The horror of this assignment seems realistic. The Messenger has inside details about what needs to be done, such as the importance of getting to the fateful doorstep before the blogs or the newspapers. And the two–man team keep the pity for themselves and not for the survivors. The first people we see informed—the pregnant fiancée and the mother of the killed–in–Iraq soldier—blow up, howling in horror. It's clear that being such a messenger is a job for which there is no real preparation.

But we start to see celebrity actors playing the bereaved: Steve Buscemi as a spitting, furious father; Samantha Morton, plumped and cushiony, with hair swept back to look like late–period Ann–Margret. That's when the film's previous death's–head irony starts to grow a little domestic.

About the third time I heard Ben Foster's acting for this film praised, I went back for a second look at The Messenger and felt the same way I had the first time.

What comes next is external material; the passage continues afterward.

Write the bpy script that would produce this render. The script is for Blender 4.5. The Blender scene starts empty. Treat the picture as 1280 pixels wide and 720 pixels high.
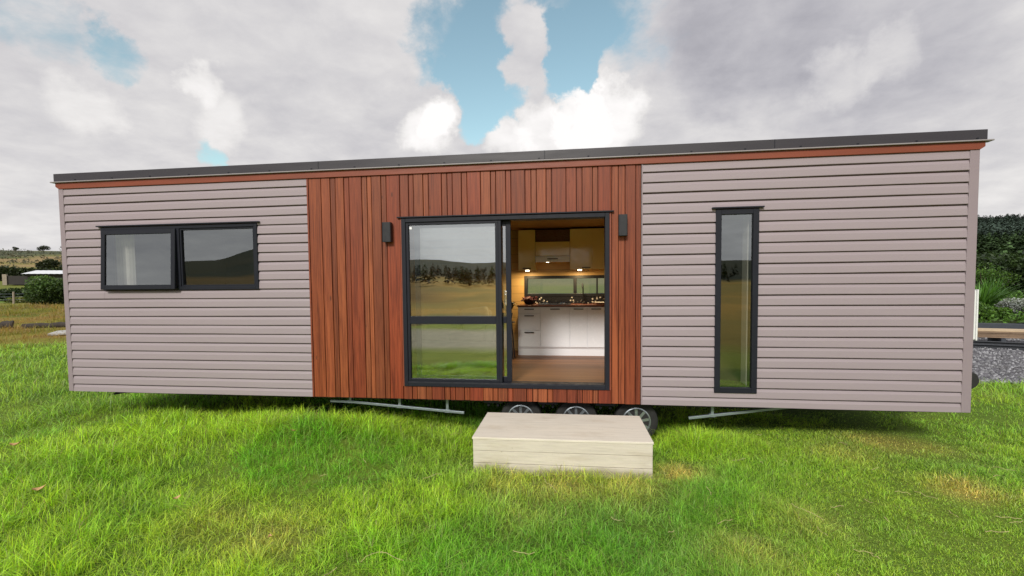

Certainly this is Foster's best work; he does exemplary listening and reacting. Other critics have singled Foster out, but I feel that the reason why this is one of the few Iraq war movies to stick around is because of Harrelson. Harrelson is the repository of the film's humor. Note the way he curls his lip to suppress a smile when recalling the time he told a survivor that her grandson was "no longer with us," and the old lady thought it meant he'd defected to the terrorists.

Coming out of this and talking about Foster is like coming out of The Last Detail and talking about Randy Quaid instead of Jack Nicholson. Audiences today are distrustful of juicy, savory work; they prefer heavy–lifters (literally the case, as when we watch Montgomery bench–press weights), and they never seem to notice how much acting is on the nose.

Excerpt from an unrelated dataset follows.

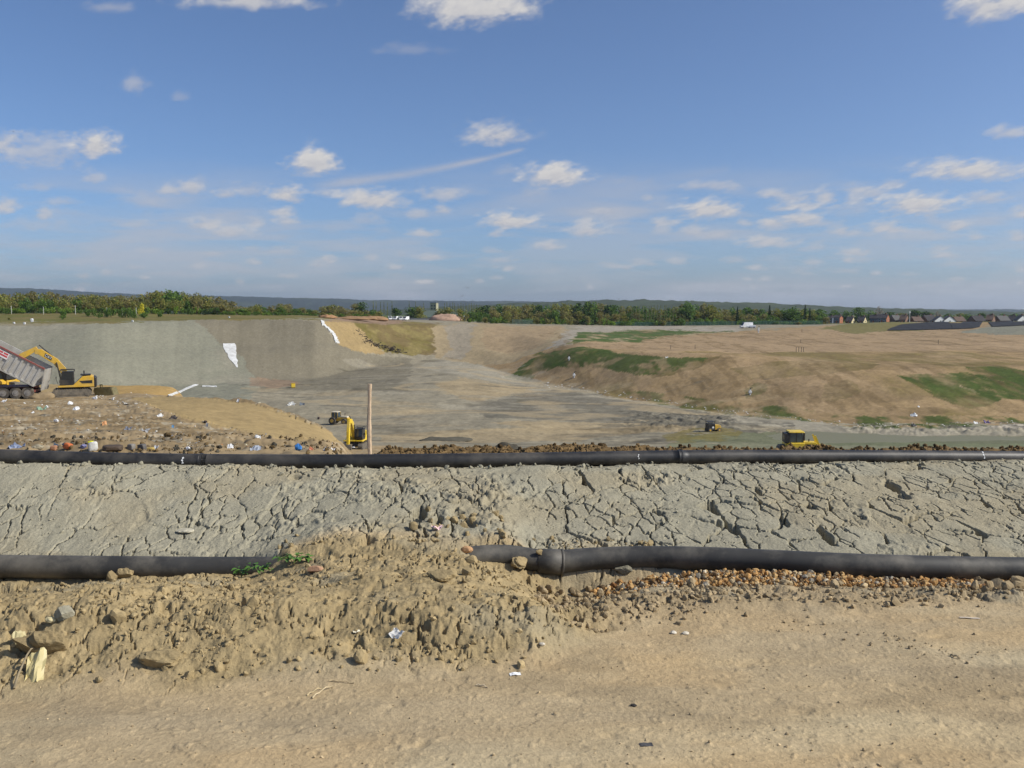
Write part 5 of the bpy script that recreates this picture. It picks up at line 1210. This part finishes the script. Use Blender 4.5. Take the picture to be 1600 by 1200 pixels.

Despite recent cartoony work in schlock films, Harrelson seems on the verge of something great. He's already an assured movie star, and The Messenger is proof that he is much more than that. It's (John) Wayne's world he inhabits: he's a seasoned soldier too cracked by his own experience to fit into the life of a civilian.

Writer–turned–director Oren Moverman did the research, and the slang sounds right; the soldiers use the word "Jody" to describe the guy who stayed behind and helped himself to your girlfriend. But he also uses ideas and symbols that could have been done without. The first shot of Sgt. Montgomery, putting drops in his wounded eye, all but screams, "This man cannot weep," just like his line "I'm not going to be offering any hugs" indicates that of course he will be. Foster's Montgomery sits solid as Harrelson judges him with the film's worst line: "Another lost child looking for a family."

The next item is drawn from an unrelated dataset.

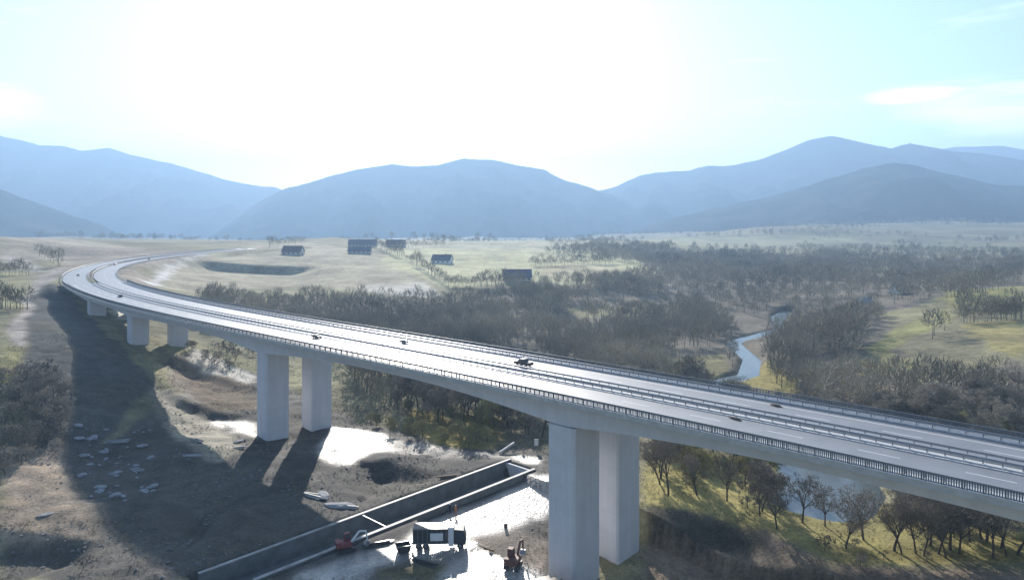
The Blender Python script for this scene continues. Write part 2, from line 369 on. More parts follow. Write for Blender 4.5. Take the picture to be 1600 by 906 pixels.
# ground cover: (outline as seen in the photo, colour, wetness)
GR = (.17, .155, .062); GR2 = (.21, .19, .09); OL = (.13, .125, .05); BR = (.15, .12, .085); TAN = (.25, .21, .155); PALE = (.42, .39, .33); MUD_SHADED = (.075, .07, .062); DK = (.07, .06, .045)
COVER = [
    ([(300,490),(330,466),(560,466),(700,470),(830,452),(850,398),(1000,384),(1240,400),(1600,404),(1600,446),(1470,465),(1380,490),(1440,600),(1600,560),(1640,760),(1240,640),(1100,600),(900,640),(520,560)], (.17,.15,.115), 0),
    ([(270,400),(330,392),(480,378),(620,400),(700,440),(640,462),(480,446),(330,455),(250,452)], (.33,.295,.2), 0),
    ([(620,378),(960,380),(1030,430),(900,445),(820,442),(700,450),(590,410)], (.40,.38,.21), 0),
    ([(540,372),(960,377),(940,392),(600,388)], (.36,.34,.22), 0),
    ([(560,447),(660,440),(690,462),(600,466)], PALE, 0),
    ([(830,418),(900,412),(1030,425),(1000,442),(860,436)], (.38,.33,.19), 0),
    ([(380,462),(440,458),(440,474),(390,474)], (.24,.22,.10), 0),
    ([(880,480),(1060,476),(1060,492),(900,496)], (.24,.22,.11), 0),
    ([(1040,560),(1140,552),(1130,600),(1050,595)], (.22,.20,.10), 0),
    ([(1150,585),(1200,565),(1255,590),(1250,616),(1120,604)], (.25,.21,.075), 0),
    ([(1360,540),(1400,512),(1480,480),(1490,496),(1420,530),(1370,580),(1350,600)], (.26,.25,.10), 0),
    ([(1470,465),(1500,452),(1600,446),(1600,470),(1560,478),(1480,480)], (.29,.27,.10), 0),
    ([(1500,505),(1600,500),(1600,560),(1540,545)], (.28,.24,.10), 0),
    ([(1330,560),(1420,560),(1440,575),(1350,590)], (.25,.23,.10), 0),
    ([(1000,374),(1330,366),(1340,378),(1130,388),(1000,384)], (.30,.29,.16), 0),
    ([(1350,385),(1600,384),(1600,392),(1380,392)], (.2,.2,.12), 0),
    ([(1220,412),(1400,418),(1390,430),(1230,424)], (.26,.25,.13), 0),
    ([(1060,385),(1180,382),(1170,390),(1060,392)], (.28,.27,.16), 0),
    ([(0,368),(100,372),(230,390),(110,412),(0,400)], (.34,.30,.23), 0),
    ([(100,385),(330,392),(300,404),(190,420),(240,436),(250,452),(180,440),(110,430),(100,412)], (.27,.23,.18), 0),
    ([(0,425),(50,428),(40,480),(0,480)], (.30,.28,.15), 0),
    ([(0,392),(30,402),(70,420),(60,428),(0,404)], (.42,.37,.32), 0),
    ([(55,432),(100,415),(100,425),(62,470),(40,520),(20,560),(10,520),(40,470)], (.36,.32,.28), 0),
    ([(0,540),(40,540),(35,600),(0,610)], (.22,.20,.09), 0),
    ([(228,442),(250,416),(290,402),(335,390),(350,391),(300,405),(268,420),(246,448)], (.58,.54,.5), 0),
    # building site under the deck
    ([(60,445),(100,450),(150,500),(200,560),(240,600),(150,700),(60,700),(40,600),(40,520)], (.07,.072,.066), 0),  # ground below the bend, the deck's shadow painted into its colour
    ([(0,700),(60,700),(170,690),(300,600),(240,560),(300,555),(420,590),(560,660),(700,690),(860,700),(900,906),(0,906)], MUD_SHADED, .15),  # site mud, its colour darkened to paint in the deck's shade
    ([(270,560),(320,560),(400,590),(400,640),(330,640),(260,600)], (.19,.15,.11), 0),
    ([(225,600),(262,612),(320,650),(385,700),(350,722),(300,700),(250,650)], (.30,.27,.20), .2),
    ([(300,545),(400,590),(400,600),(340,588),(290,565)], PALE, .2),
    ([(330,655),(400,655),(400,685),(350,670)], PALE, .7),
    ([(170,484),(212,484),(200,498),(180,498)], (.5,.5,.42), .4),
    ([(600,684),(700,700),(840,716),(700,712),(600,706)], (.26,.24,.21), .45),
    ([(515,662),(560,670),(612,686),(600,702),(570,712),(540,726),(500,716)], (.36,.34,.31), 1),
    ([(0,700),(70,700),(140,800),(150,845),(0,845)], (.34,.265,.195), 0),  # sunlit triangle, the sunlight painted as a lighter soil colour
    ([(640,640),(770,650),(800,690),(780,704),(700,696),(620,670)], (.27,.22,.07), 0),
    ([(453,893),(617,843),(640,835),(717,792),(860,738),(870,795),(793,827),(740,838),(760,862),(850,895),(860,925),(440,925)], (.34,.32,.29), 1),
    ([(730,838),(800,825),(845,845),(850,890),(770,870)], (.30,.25,.20), .1),
    ([(800,712),(843,712),(843,724),(815,722)], PALE, 1),
    ([(640,870),(700,878),(690,906),(560,906),(580,885)], (.16,.14,.08), 0),
    # meadow with trees to the right of the piers
    ([(1015,690),(1240,730),(1380,790),(1600,830),(1640,880),(1330,880),(1200,835),(1080,800),(1010,790)], (.33,.285,.11), 0),
    ([(1020,850),(1200,830),(1300,880),(1420,885),(1600,895),(1640,930),(1000,930),(1000,860)], (.22,.175,.13), 0),
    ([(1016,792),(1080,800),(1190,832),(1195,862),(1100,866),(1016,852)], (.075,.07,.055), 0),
    ([(1300,850),(1600,860),(1600,880),(1340,874)], (.22,.19,.07), 0),
]
# fine grid near, coarse far
def axis(a0, a1, st, lo_, hi_, g):
    v = list(np.arange(a0, a1 + .01, st)); d = st
    while v[-1] < hi_: d *= g; v.append(v[-1] + d)
    d = st; u = [v[0]]
    while u[-1] > lo_: d *= g; u.append(u[-1] - d)
    return np.array(u[:0:-1] + v)
gx = axis(-170, 150, 1.0, -7500, 7500, 1.022); gy = axis(88, 300, 1.0, -3000, 8500, 1.016)
GX, GY = np.meshgrid(gx, gy)
GZ = terrain(GX, GY)
nx, ny = len(gx), len(gy)
wx = GX + fbm(GX, GY, 14, 3) * 5 * np.clip(GY / 300, .5, 1.2); wy = GY + fbm(GX + 99, GY + 50, 14, 3) * 5 * np.clip(GY / 300, .5, 5)
n1 = fbm(GX, GY, 45, 4)[..., None]; n2 = fbm(GX + 700, GY, 9, 3)[..., None]; n3 = fbm(GX - 700, GY + 300, 160, 3)[..., None]
col = np.array((.21, .195, .115)) + n1 * np.array((.06, .05, .02)) + n3 * np.array((.05, .035, .03))
wet = np.zeros(GX.shape)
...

The last third seems particularly shook up—a little drinking and fighting, a little bonding, this way to the hopeful ending. The locations, in New Jersey's aluminum–siding belt, give the story realism, and Morton's sober acting seems delicate and appropriately shell–shocked. But inside The Messenger is a much harsher and bigger film, and Harrelson might have shown the way to it.